Search the records for the word "Blender" and report each line that has it.
══ Provided information
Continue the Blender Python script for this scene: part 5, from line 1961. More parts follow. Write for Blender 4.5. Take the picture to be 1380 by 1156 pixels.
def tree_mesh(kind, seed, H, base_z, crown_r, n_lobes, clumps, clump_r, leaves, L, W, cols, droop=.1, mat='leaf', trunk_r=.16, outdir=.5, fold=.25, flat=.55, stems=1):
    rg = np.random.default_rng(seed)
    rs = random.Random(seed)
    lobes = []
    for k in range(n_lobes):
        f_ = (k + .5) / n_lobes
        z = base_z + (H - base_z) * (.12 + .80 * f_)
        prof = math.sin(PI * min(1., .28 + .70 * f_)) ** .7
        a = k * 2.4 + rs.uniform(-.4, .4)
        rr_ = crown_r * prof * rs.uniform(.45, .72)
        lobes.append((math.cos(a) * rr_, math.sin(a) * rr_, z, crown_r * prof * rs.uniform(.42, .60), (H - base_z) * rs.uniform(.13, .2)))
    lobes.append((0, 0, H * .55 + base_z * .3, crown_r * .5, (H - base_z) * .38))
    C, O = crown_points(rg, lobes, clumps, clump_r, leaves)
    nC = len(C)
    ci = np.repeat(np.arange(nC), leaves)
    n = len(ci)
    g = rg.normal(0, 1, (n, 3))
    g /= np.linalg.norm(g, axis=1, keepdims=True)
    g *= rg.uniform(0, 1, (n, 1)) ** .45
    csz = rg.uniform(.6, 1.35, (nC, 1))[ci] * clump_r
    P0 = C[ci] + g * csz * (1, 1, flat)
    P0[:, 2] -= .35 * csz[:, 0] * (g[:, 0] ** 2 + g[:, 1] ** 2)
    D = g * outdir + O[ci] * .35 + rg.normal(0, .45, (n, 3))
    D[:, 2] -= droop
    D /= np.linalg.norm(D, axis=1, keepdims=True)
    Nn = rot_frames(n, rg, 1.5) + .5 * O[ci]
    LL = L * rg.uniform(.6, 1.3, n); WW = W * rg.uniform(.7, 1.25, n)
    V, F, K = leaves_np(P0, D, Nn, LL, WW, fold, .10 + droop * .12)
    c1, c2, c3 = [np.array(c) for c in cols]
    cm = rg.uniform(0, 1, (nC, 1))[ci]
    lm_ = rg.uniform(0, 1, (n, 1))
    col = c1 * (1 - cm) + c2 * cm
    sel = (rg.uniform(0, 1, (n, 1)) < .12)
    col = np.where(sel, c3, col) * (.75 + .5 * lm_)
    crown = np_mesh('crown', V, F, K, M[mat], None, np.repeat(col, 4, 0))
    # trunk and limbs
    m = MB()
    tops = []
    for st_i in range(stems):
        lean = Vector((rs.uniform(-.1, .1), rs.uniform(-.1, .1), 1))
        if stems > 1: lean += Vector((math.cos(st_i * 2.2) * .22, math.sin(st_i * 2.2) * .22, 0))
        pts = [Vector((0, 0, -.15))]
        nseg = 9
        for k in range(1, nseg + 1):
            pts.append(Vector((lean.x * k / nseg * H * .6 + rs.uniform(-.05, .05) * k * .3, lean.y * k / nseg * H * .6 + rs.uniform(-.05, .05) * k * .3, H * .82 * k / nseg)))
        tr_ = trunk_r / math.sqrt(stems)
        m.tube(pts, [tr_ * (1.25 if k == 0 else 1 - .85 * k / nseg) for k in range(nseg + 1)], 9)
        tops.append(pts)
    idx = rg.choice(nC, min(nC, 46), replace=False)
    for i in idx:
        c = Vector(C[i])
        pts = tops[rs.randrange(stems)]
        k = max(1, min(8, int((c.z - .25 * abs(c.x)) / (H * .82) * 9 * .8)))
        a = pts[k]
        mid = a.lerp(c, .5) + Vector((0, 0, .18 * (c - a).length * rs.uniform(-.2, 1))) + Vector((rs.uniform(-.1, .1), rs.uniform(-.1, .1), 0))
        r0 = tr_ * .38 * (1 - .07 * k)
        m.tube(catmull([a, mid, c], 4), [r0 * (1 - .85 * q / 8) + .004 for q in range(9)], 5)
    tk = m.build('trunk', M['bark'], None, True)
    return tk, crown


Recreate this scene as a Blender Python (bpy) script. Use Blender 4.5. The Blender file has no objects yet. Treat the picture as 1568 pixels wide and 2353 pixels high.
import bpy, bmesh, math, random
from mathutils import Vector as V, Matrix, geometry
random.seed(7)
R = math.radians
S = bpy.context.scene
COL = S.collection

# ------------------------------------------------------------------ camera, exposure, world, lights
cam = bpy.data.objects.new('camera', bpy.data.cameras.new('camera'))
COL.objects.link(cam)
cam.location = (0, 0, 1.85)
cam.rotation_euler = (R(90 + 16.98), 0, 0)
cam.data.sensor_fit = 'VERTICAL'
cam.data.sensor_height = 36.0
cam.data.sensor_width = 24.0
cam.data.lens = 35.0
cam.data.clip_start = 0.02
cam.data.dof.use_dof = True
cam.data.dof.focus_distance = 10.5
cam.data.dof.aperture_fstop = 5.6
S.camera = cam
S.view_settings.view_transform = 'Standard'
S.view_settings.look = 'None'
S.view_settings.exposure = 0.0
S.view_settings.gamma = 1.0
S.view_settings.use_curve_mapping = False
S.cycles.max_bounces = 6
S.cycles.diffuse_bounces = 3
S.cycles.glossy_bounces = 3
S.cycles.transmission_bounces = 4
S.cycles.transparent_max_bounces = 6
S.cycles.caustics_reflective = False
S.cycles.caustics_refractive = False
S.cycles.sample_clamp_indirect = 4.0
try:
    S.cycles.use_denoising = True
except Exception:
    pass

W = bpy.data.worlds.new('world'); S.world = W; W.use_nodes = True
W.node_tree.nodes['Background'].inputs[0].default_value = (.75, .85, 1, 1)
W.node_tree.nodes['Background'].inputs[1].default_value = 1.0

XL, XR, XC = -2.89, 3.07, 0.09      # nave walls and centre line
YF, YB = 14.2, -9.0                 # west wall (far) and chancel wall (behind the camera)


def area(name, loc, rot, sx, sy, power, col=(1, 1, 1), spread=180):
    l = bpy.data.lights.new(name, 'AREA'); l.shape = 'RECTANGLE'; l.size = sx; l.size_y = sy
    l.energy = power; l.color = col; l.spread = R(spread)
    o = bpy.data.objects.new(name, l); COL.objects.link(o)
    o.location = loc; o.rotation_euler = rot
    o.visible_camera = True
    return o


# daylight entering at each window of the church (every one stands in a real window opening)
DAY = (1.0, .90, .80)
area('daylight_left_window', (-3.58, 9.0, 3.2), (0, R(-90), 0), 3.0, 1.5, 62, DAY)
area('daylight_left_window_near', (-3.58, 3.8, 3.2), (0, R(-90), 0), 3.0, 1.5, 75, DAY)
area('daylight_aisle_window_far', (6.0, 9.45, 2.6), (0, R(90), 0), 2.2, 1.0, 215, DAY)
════
Answer below -
Continue the Blender Python script for this scene: part 5, from line 1961. More parts follow. Write for Blender 4.5. Take the picture to be 1380 by 1156 pixels.
Recreate this scene as a Blender Python (bpy) script. Use Blender 4.5. The Blender file has no objects yet. Treat the picture as 1568 pixels wide and 2353 pixels high.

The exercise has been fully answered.